Quick tip: if you're wondering whether a school actually considers demonstrated interest, you can Google up "[school] common data set" (without quotes). Look for Section C7, which indicates the relative weight of the various admissions factors. Just throwing it out there.



My kid took psat (preparatory SAT exam) and she had to register with College Board (SAT admins). Now she’s getting tons of spam from all kinds of schools, both email and US post. They say they got the address from College Board. :(


Yep, College Board has been selling your info pretty much since founding in the 1950s.


College Board is but one vector. Everyone from Naviance and SAT (college board) to grade 12 personality and career testing sells your children to aggregators who then resell to colleges.
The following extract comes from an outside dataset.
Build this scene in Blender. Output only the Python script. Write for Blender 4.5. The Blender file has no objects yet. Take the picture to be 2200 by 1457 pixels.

This is the domain I work in, and while I empathize that getting spam sucks (digital and physical), in this case I think you can likely leverage it.

Every student should have a set of safety colleges. My guess is that among the detritus, there are some colleges that might fit the bill. Finding a set of reasonable safety colleges is a good thing. [Heads up, your child absolutely needs a safety college both as a fallback and as a bargaining chip]

Secondly, and more importantly, some (but not all) colleges can be bargained with using offers from these colleges. Some colleges will respond with counter offers if you you can show them a better offer even from a college you are not all that interested in.

My recommendation is to look through the junk and make sure you have colleges of interest in three buckets "safety", "comfort", and "reach". If they are sending you junk mail then they are already interested in you. Select a few and see if it can work to your advantage.

The company I work for deal exclusively in this area and our negotiation tools and strategies save candidates $5000 a year ON AVERAGE.


Or skip the nonsense and attend an affordable public college and let these junk third teir private colleges die.


We don't help students apply to junk for-profit colleges. They are almost always open admissions colleges anyways so there is nothing to help with.

On the other hand, the UC Berkeley sticker price (just tuition and fees) is more than $38k a year should you happen to be from someplace other than CA. They reject 83% of their applicants. This is a great college, with a high price and high selectivity. We help students optimize their chances of admission and aid packages.


Someone actually flipped the tables around and used the eagerness of the colleges to get a bunch of t-shirts.

https://www.youtube.com/watch?v=mNki8vIBXpE


There used to be checkbox on the PSAT form that enables/disables this. Not sure, however, if this is opt-in or opt-out.


High school student here. The box is opt-out (your are opted in by default)


You opt in for this, and it's kind of the whole point of the PSAT. You're taking the test so that colleges will send you discounted offers. There isn't much other reason to take the PSAT.


It's the PSAT/NMSQT, which means it's also the National Merit Scholarship Qualifying Test, which is an excellent reason to take it besides increasing your spam burden.


95% of test takers know before they start that they aren't in the running for the NMS.


I have at least 20 pounds of college mail over the course of three years. As a high school senior who is almost done with the college app season, I kind of miss the incessant spam.


When my high school friends and I finished the process, we had a giant bonfire. Good for the story, but the fumes were pretty nasty b/c so much of it was on glossy, heavily inked papers.


I was cleaning out stuff from my parents' house and found a bunch of college admission crud from 1981. Funniest was a postcard I was apparently supposed to write my name, height and weight on and then mail to Yale.


I remember a few applications from that time period required a picture. Well, they didn't require a picture, but you know...


Remember how every application was different and needed different essays and things? Nowadays it's one common application (My kid did it a couple of years ago).

The old system was self-limiting in the number of schools you could reasonably apply to but now you can apply to as many schools as you have the application fees for.